Defense Secretary Robert Gates is paying an unannounced visit Tuesday to Baghdad for talks that are expected to include rules of engagement for U.S. troops as they try to wind down their involvement in Iraq.
The trip is expected to include a visit to Iraq's Kurdish region, where tensions between Kurds and Arabs have been growing over oil-rich territory in the country's north.
Gates flew Tuesday from Amman, Jordan, to a U.S. command post in Talil, in southern Iraq. The post is considered a model for U.S. troops as they shift from direct combat to advising and supporting Iraqi forces.
"What you are doing here is the next phase of our progress in Iraq," Gates told the American soldiers. Speaking of the new relationship between U.S. and Iraqi troops, he said, "nobody's the boss or the occupier."
Gates' visit comes just days after an incident in which an Iraqi army officer detained U.S. soldiers who killed three Iraqis during a firefight. The incident pointed up friction between U.S. and Iraqi government forces as the Americans pull back to bases outside Iraqi cities.
U.S. military officials say the brief standoff occurred July 21, when a U.S. convoy came under fire in the Abu Ghraib area west of Baghdad. The three Iraqi dead included one man described as a bystander.
Iraqi Prime Minister Nouri al-Maliki, who was visiting the U.S. at the time, made a point of saying that the Americans were entitled to defend themselves and that the Iraqi officer who sought to detain was "wrong" and "out of line."
"I don't think [Gates' visit] is going to be a showdown," said Max Boot, a senior fellow at the Council on Foreign Relations, "just a question of working out the operational details" of Iraqi and U.S. forces working together.
Boot said Gates still has a fair amount of leverage with the Iraqi government. "We're still providing services that the Iraqis desperately need," he said. "I don't think Maliki or the Iraqi military wants us to leave prematurely."

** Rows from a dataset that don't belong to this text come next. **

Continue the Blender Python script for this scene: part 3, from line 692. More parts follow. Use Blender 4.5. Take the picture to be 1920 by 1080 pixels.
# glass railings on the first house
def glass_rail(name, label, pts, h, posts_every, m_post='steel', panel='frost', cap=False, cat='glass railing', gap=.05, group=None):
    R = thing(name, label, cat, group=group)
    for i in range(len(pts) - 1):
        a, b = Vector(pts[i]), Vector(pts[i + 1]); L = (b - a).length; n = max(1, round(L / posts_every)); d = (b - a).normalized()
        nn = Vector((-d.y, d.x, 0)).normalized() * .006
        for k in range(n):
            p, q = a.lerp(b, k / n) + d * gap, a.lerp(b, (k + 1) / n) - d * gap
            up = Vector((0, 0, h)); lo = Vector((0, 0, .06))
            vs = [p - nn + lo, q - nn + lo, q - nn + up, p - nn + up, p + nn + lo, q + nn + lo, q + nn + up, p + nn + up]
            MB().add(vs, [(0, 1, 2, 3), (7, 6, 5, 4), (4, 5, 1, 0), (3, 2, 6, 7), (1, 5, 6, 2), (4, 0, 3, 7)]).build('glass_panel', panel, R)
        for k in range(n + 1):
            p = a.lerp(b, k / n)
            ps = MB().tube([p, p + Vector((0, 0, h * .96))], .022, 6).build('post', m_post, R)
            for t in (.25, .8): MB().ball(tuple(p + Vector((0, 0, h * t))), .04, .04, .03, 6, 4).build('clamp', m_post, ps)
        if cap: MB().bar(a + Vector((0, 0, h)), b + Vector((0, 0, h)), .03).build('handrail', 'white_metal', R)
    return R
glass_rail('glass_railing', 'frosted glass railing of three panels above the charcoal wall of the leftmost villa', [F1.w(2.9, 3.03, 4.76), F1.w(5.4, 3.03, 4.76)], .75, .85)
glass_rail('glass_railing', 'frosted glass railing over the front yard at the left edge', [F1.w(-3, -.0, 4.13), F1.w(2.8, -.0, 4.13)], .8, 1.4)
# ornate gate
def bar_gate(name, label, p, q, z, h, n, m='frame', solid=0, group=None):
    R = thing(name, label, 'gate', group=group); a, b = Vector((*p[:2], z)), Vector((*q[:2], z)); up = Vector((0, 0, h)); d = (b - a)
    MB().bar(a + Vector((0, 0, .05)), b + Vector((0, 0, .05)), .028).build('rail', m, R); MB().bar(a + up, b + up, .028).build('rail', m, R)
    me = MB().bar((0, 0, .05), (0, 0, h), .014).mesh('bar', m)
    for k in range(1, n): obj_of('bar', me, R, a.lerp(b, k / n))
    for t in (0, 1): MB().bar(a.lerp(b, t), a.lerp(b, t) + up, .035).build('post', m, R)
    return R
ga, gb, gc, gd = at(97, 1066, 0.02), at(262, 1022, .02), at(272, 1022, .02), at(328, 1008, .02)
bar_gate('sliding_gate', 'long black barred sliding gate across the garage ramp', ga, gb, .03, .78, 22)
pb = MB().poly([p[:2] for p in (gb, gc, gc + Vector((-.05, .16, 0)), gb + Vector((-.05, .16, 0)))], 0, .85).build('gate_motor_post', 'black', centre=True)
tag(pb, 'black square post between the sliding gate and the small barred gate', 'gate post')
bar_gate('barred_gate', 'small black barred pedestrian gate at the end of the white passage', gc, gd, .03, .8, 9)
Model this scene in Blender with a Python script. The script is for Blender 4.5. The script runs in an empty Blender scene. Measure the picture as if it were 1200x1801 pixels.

Kimberly Kagan, the president of the Institute for the Study of War, points out that Iraq is at the start of an election campaign, and some Iraqi rhetoric against the U.S. forces is political theater.
"We need to be attentive to the fact that a lot of Iraqi politicians are posturing for the Iraqi electorate," she said.
Kagan, who returned from a trip that included five days in Iraq, said that while the press plays up fiery exchanges between Iraqi officials and the U.S., "the reality on the ground is much more stable." She predicts that "at a practical level, [Gates] will see that American and Iraqi troops are working things out."
One other source of worry that Gates is likely to discuss is the growing tension between Kurds and Arabs in Iraq's north. Daniel Serwer, who studies post-conflict societies at the United States Institute of Peace, said Americans have been playing a crucial balancing role between the two sides.
"There comes a time in the withdrawal process when the Americans are going to have to let go," Serwer said, but he added that it will take a lot of confidence in the two sides before the U.S. can do that.
"I wouldn't be surprised if Gates says [to Iraqi officials], 'I can't keep my troops up there in this confrontation zone indefinitely. You have to be thinking about that,' " Serwer said.
The Kurdish region just held a long-delayed vote for a regional president and parliament on Saturday. Initial results show that a new opposition bloc made an unexpectedly strong showing, although the main Kurdish parties are expected to remain in power.
Kagan said she thinks the defense secretary will see that the U.S. military has been largely successful in preparing Iraqi forces to take over security, especially in the cities.
"The next issue is what will be the partnership between the U.S. and the government of Iraq now that this security transition has taken place. There's actually a fair opportunity for Iraq to be a major strategic partner in the region," she said.